Bloomquist roars to Dream title at Eldora

Love him or hate him, there’s little gray area for racing fans when it comes to rooting for Scott Bloomquist. The no-nonsense, intimidating driver drew the loudest cheers and jeers during driver introductions for the 19th Dirt Late Model Dream on Saturday.

They saved the loudest for last. Bloomquist treated the roughly 18,000 spectators at Eldora Speedway with a classic run on the half-mile dirt track’s high-banked oval. He rocketed away on two restarts in the final 10 laps, including one that set up a green-white-checkered finish, to capture his record sixth Dream victory and the $100,000 prize.

“The race track right now is a good as it’s ever been,” said Bloomquist, who started sixth and spent most of the first 50 laps in the top five. “I just did not want to spend the tires, so I let (the leaders) go. I knew I was running a fast enough pace not to get (lapped). That’s definitely what made it feel like the old days. We used to wait for the last 30 laps and everybody had already burned their stuff up.”

Pole-sitter Tyler Reddick, a 17-year old from California, set a blazing pace the first 21 laps. He tagged the wall early and damaged his rear spoiler to help the field reel him in. Wisconsin’s Jimmy Mars inherited the lead when Reddick fell off pace. He kept it until Bloomquist roared past coming out of Turn 4. Bloomquist upped his advantage to seven seconds with 20 laps — leading by a full straightaway — before the cautions bunched up the field behind him.
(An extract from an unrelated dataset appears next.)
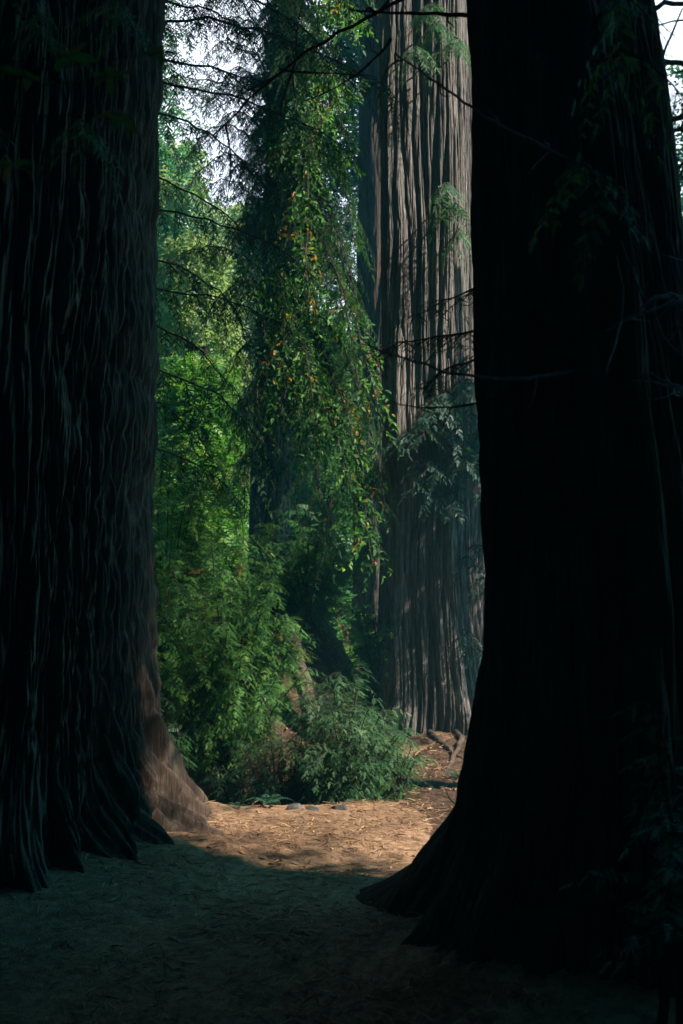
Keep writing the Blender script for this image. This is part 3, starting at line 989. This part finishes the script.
def stick():
    b = np.array((.80, 7.2, gz(.80, 7.2)))
    tb = Tubes(6)
    tb.add(bez((.1, .02, .0), (.0, 0, .03), (-.06, 0, .14), 9, .003), .014, .005)
    tb.add(bez((.03, .0, .03), (.05, 0, .09), (.09, 0, .13), 8, .003), .009, .003)
    tb.add(bez((-.02, .0, .07), (-.05, 0, .08), (-.09, 0, .10), 7, .003), .006, .002)
    o = link('stick', tb.mesh('stick'), None, M['twig'])
    o.location = b
    tag(o, 'bare forked stick poking up at the edge of the black redwood base', 'stick')


stick()


def litter():
    g_ = np.random.default_rng(55)
    n = 52000
    x = g_.normal(-.2, 1.0, n)
    y = 3.2 + (11.5 - 3.2) * g_.random(n)**1.2
    m = 7000
    ang = g_.random(m) * 2 * pi
    rr = g_.normal(0, .16, m)
    lt = np.arange(m) % 2 == 0
    x = np.concatenate([x, np.where(lt, TREE_L[0] + (1.45 + rr) * np.cos(ang), TREE_R[0] + (.95 + rr) * np.cos(ang))])
    y = np.concatenate([y, np.where(lt, TREE_L[1] + (1.45 + rr) * np.sin(ang), TREE_R[1] + (.95 + rr) * np.sin(ang))])
    n = len(x)
    dry = np.hypot((x + .62) / 1.1, (y - 8.3) / 1.2) > 1.02  # pale litter left out of the hollow so that it stays dark
    x, y = x[dry], y[dry]
    n = len(x)
    keep = noise2(x * 1.5 + 30, y * 1.5 + 30, 77) + g_.normal(0, .2, n) > -.12
    x, y = x[keep], y[keep]
    n = len(x)
    z = ground_z(x, y) + .014
    a = g_.random(n) * 2 * pi
    lv = Leaves((np.array([(0, .03, 0), (0, -.03, 0), (.5, -.04, .07), (.5, .04, .07), (1, -.012, 0), (1, .012, 0)]), np.array([(0, 1, 2, 3), (3, 2, 4, 5)])))
    lv.add(np.stack([x, y, z], -1), np.stack([np.cos(a), np.sin(a), g_.normal(0, .12, n)], -1), UP + g_.normal(0, .3, (n, 3)), .022 + .075 * g_.random(n)**1.8, g_.normal(.5, .26, n))
    o = link('fallen_needles', lv.mesh('fallen_needles'), None, M['litter'])
    o['kind'] = 'stuff'
    o['label'] = 'tan fallen redwood needles and twiglets scattered over path and soil'
    lv = Leaves(LEAF)
    m = 900
    x = g_.uniform(-2, 2.2, m)
    y = g_.uniform(4.5, 10.5, m)
    dry = np.hypot((x + .62) / 1.1, (y - 8.3) / 1.2) > 1.02  # pale litter left out of the hollow so that it stays dark
    x, y = x[dry], y[dry]
    m = len(x)
    a = g_.random(m) * 2 * pi
    lv.add(np.stack([x, y, ground_z(x, y) + .016], -1), np.stack([np.cos(a), np.sin(a), g_.normal(0, .15, m)], -1), UP + g_.normal(0, .35, (m, 3)), g_.uniform(.025, .06, m), g_.normal(.7, .2, m))
    o = link('fallen_leaves', lv.mesh('fallen_leaves'), None, M['litter'])
    o['kind'] = 'stuff'
    o['label'] = 'dry curled brown leaves strewn over the path and its edges'


litter()


# leafy sapling close to the lens, its shoots entering at the upper corner
def sapling():
    b = np.array((-1.35, 1.6, gz(-1.35, 1.6)))
    t = thing('sapling', 'out of focus sapling close by with whorls of dark leaves before the furrowed redwood', 'sapling', b)
    tb = Tubes(6)
    tb.add(bez((0, 0, -.05), (.05, 0, 1.3), (.25, .1, 2.9), 14, .008), .016, .006)
    link('stem', tb.mesh('stem'), t, M['twig'])
    lv = Leaves(leaf_template(w=.17, fold=.05))
    tw = Tubes(5)
    for px, py, d in ((55, 32, 1.75), (112, 105, 1.8), (18, 60, 1.7), (95, 62, 1.9), (12, 150, 1.75), (150, 30, 2.0)):
        tip = np.array(((px - 341.5) / 995 * d, d, 1.55 - (py - 590) / 995 * d)) - b
        q = bez((.2, .08, 2.35 + .25 * rng.random()), tip * (.5, .5, .45) + np.array((.1, .04, 1.3)), tip, 9, .003)
        tw.add(q, .003, .0015)
        k = 6
        a = np.arange(k) / k * 2 * pi + rng.random()
        d_ = np.stack([np.cos(a), np.sin(a) * .8, rng.uniform(-.35, .25, k)], -1)
        lv.add(np.tile(q[-1], (k, 1)), d_, UP + rng.normal(0, .25, (k, 3)), rng.uniform(.035, .06, k), rng.uniform(.25, .5, k))
    br = link('branch', tw.mesh('branch'), t, M['twig'])
    link('foliage', lv.mesh('foliage'), br, M['needle'])


sapling()

# ------------------------------------------------------------------ light, sky, camera
L = np.array((1.0, -.55, 1.1))
L = L / np.linalg.norm(L)
el = math.asin(L[2])
az = math.atan2(L[0], L[1])
sun = bpy.data.lights.new('sun', 'SUN')
sun.energy = 5
sun.angle = R(.5)
sun.color = (1, .90, .80)
so = bpy.data.objects.new('sun', sun)
COL.objects.link(so)
from mathutils import Vector
so.rotation_euler = Vector((-L[0], -L[1], -L[2])).to_track_quat('-Z', 'Y').to_euler()
so.location = (20, -4, 30)

def lift_haze():  # teal scattering volume added to lift the blacks in the shade
    import bmesh
    bm = bmesh.new()
    bmesh.ops.create_cube(bm, size=1)
    me = bpy.data.meshes.new('lift_haze')
    bm.to_mesh(me)
    bm.free()
    m, nt_, out_ = new_mat('lift_haze')
    v = N(nt_, 'ShaderNodeVolumePrincipled')
    v.inputs['Color'].default_value = (.22, .85, 1.0, 1)
    v.inputs['Density'].default_value = LIFT_HAZE
    v.inputs['Anisotropy'].default_value = .2
    nt_.links.new(v.outputs[0], out_.inputs['Volume'])
    o = link('lift_haze', me, None, m)
    o.scale = (900, 900, 31)
    o.location = (0, 0, 13.5)
    o['kind'] = 'stuff'


LIFT_HAZE = .0065
if LIFT_HAZE:
    haze()
w = bpy.data.worlds.new('World')
sc.world = w
w.use_nodes = True
nt = w.node_tree
nt.nodes.clear()
out = N(nt, 'ShaderNodeOutputWorld')
bg = N(nt, 'ShaderNodeBackground')
bg.inputs['Strength'].default_value = .066
sky = N(nt, 'ShaderNodeTexSky', sky_type='NISHITA')
sky.sun_disc = False
sky.sun_elevation = el
sky.sun_rotation = az
tint = N(nt, 'ShaderNodeMix', data_type='RGBA', blend_type='MULTIPLY')
tint.inputs[0].default_value = 1
tint.inputs[7].default_value = (.07, .74, 1.0, 1)
nt.links.new(sky.outputs[0], tint.inputs[6])
tc = N(nt, 'ShaderNodeTexCoord')
dot = N(nt, 'ShaderNodeVectorMath', operation='DOT_PRODUCT')
d = nrm((.0, 1, .45))
dot.inputs[1].default_value = tuple(d)
nt.links.new(tc.outputs['Generated'], dot.inputs[0])
mr = N(nt, 'ShaderNodeMapRange')
mr.inputs['From Min'].default_value = .87
mr.inputs['From Max'].default_value = .955
nt.links.new(dot.outputs['Value'], mr.inputs['Value'])
cl = N(nt, 'ShaderNodeMix', data_type='RGBA')
nt.links.new(mr.outputs[0], cl.inputs[0])
nt.links.new(tint.outputs[2], cl.inputs[6])
cl.inputs[7].default_value = (13.5, 13.8, 16, 1)
nt.links.new(cl.outputs[2], bg.inputs[0])
nt.links.new(bg.outputs[0], out.inputs[0])

cam = bpy.data.cameras.new('camera')
cam.lens = 35
cam.sensor_width = 36
cam.clip_end = 2000
cam.clip_start = .05
cam.dof.use_dof = True
cam.dof.focus_distance = 8.3
cam.dof.aperture_fstop = 3.5
co = bpy.data.objects.new('camera', cam)
COL.objects.link(co)
co.location = (0, 0, 1.55)
co.rotation_euler = (R(90 + 4.5), 0, 0)
sc.camera = co

sc.render.engine = 'CYCLES'
cy = sc.cycles
cy.use_denoising = True
try:
    cy.denoiser = 'OPENIMAGEDENOISE'
    cy.denoising_input_passes = 'RGB_ALBEDO_NORMAL'
except Exception:
    pass
cy.max_bounces = 6
cy.diffuse_bounces = 3
cy.glossy_bounces = 2
cy.transmission_bounces = 4
cy.transparent_max_bounces = 4
cy.sample_clamp_indirect = 4
vs = sc.view_settings
vs.view_transform = 'Standard'
vs.look = 'None'
vs.exposure = 1.38
vs.gamma = 1
vs.use_curve_mapping = False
Bloomquist was never challenged on either double-file restart. It was his first win at Eldora since 2008 and sixth Dream win in a record 17 starts.

“That’s about as sweet of a handling car, I could do anything with it. I could run middle, bottom, high,” the Mooresburg, Tenn., resident said. “Overall, I was in such control I felt real comfortable the whole race no matter how close we ran to the wall. They key was to be able to pull off the wall. I can’t say enough.

“The car was awesome. … You hate to see those cautions at the end like that. But the car felt so good. The car just took off.”

Illinois’ Dennis Erb Jr. and West Virginia’s Josh Richards battled for second behind Bloomquist and finished in that order. Richards, though, came up 32 pounds light on the 2,300-minimum weight requirement at the post-race scales and was disqualified. Iowa’s Brian Birkhofer moved into third and Georgia’s Dale McDowell and Tennessee’s Jimmy Owens rounded out the top five.

Bradford’s Wayne Chinn qualified for his first Dream feature and finished 16th.